Once your build environment is secure, the next step is to harden the underlying hosts that run the container servers and services. Take a closer look at what your container provider offers in the way of security. These options may be part of the native Linux container and OpenShift security features, such as policies to prevent abuse of resources, setting up access control groups, and ensuring that you remove root access everywhere, or at least where it isn’t really needed. Many are the same familiar security practices that are part of the virtual machine world, so they shouldn’t come as a surprise. They just have a slightly different context from what you might have been used to before getting involved with containers. One recommended best practice, for example, is to only run containers with read-only images.

3. Securing the content that runs inside each container

The final step is to secure the content that is inside the containers. This isn’t really all that different from securing ordinary apps but it does have a few oddities.
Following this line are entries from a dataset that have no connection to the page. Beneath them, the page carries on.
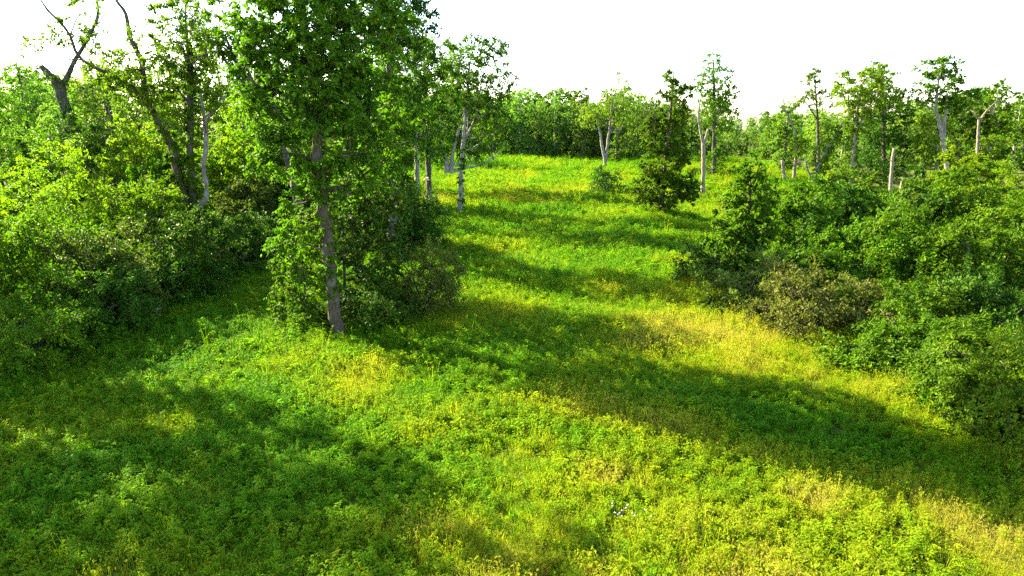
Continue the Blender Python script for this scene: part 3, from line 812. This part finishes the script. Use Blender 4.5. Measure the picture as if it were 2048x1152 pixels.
plant('stump', 'short pale stump showing over the thicket, right of the tall snag', 'stump', bs(1804, 66), [], None, 'dead',
      [TR(66, (1801, 400, .2), (1804, 372, .17), (1807, 357, .16))])
plant('tall_pale_tree', 'tall tree with twisted pale trunk and flat dark umbrella crown', 'tree', bs(1895, 82),
      [E(1885, 135, 82, 36, 22, 1.8), E(1920, 195, 82, 40, 18, 1.8), E(1860, 180, 82, 28, 14, 1.4), E(1890, 165, 82, 30, 20, 1.6), E(1905, 215, 82, 22, 14, 1.2), E(1845, 200, 82, 16, 10, .9)], 'mid', 'pale',
      [TR(82, (1893, 385, .3), (1893, 330, .26), (1886, 280, .23), (1878, 245, .2), (1872, 215, .16), (1876, 170, .1), (1885, 130, .04)), TR(82, (1889, 300, .14), (1884, 260, .13), (1890, 225, .1), (1893, 190, .06)),
       TR(82, (1873, 230, .09), (1864, 218, .08), (1850, 212, .06), (1838, 210, .04)), TR(82, (1892, 320, .15), (1889, 270, .13), (1892, 215, .08))], ll=.24, rc=.6, nl=14, maxleaf=24000, lai=5.5)
plant('bare_tree', 'bare grey trunk with wide forked antler top at far right', 'tree', bs(1953, 84),
      [E(1960, 320, 84, 30, 22, 1.6), E(1935, 335, 84, 22, 18, 1.2), E(1985, 290, 84, 22, 22, 1.3)], 'yellow', 'dead',
      [TR(84, (1950, 385, .24), (1954, 330, .2), (1956, 280, .17), (1958, 235, .14)), TR(84, (1958, 245, .12), (1970, 225, .09), (1990, 205, .04)), TR(84, (1958, 240, .1), (1945, 225, .06), (1935, 215, .03))], ll=.24, rc=.5, nl=8, maxleaf=10000, twigs=4)
plant('thin_tree', 'thin straight grey trunk seen left of the tall twisted tree', 'tree', bs(1872, 90), [E(1870, 260, 90, 30, 35, 1.8), E(1850, 300, 90, 30, 30, 1.8)], 'yellow', 'grey',
      [TR(90, (1872, 375, .16), (1874, 310, .13), (1874, 240, .07))], ll=.25, rc=.7, nl=8, maxleaf=12000)

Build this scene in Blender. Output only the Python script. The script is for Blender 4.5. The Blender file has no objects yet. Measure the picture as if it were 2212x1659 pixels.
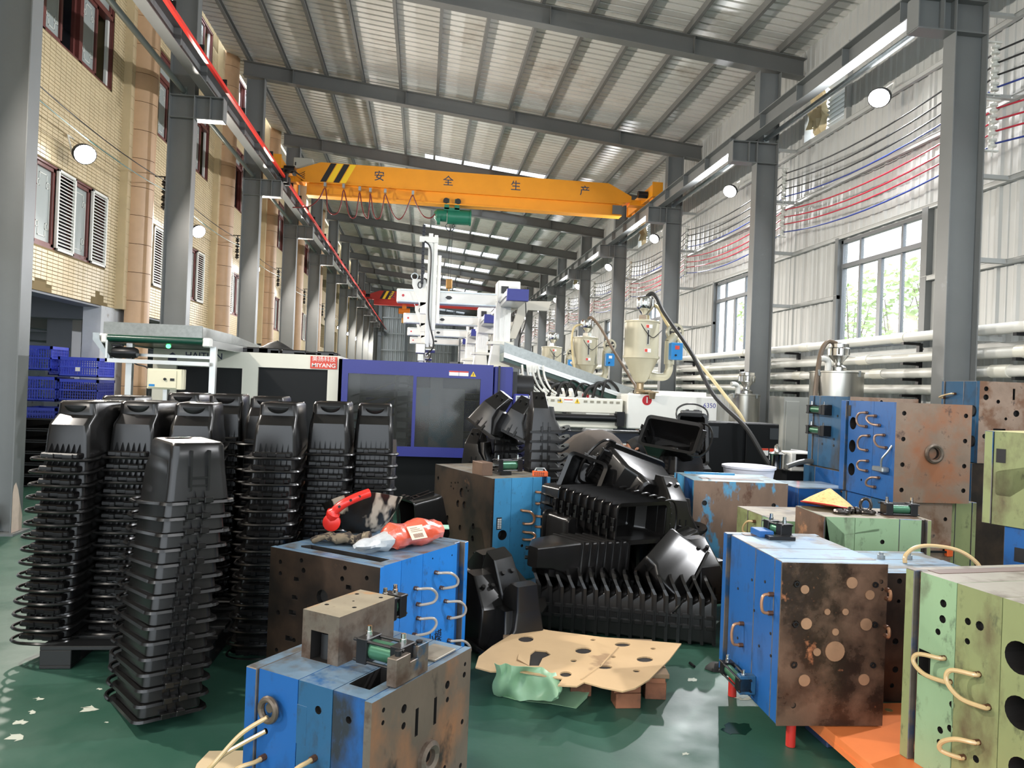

You should limit the various Linux OS features that are running within your container, for example. Linux has a general-purpose, OS-level security screening tool called seccomp that is worth reviewing as well. You should also enforce image source integrity protection so you can track what content has changed in your containers and know who was responsible.

I realize this is a lot of work, and moreover the work will involve getting familiar with multiple tools and multiple application and container and OS constructs, too. A good place to start is to examine the numerous third-party container security tools. Some of these are available from open source vendors and others from commercial vendors that can also assist in your security journey.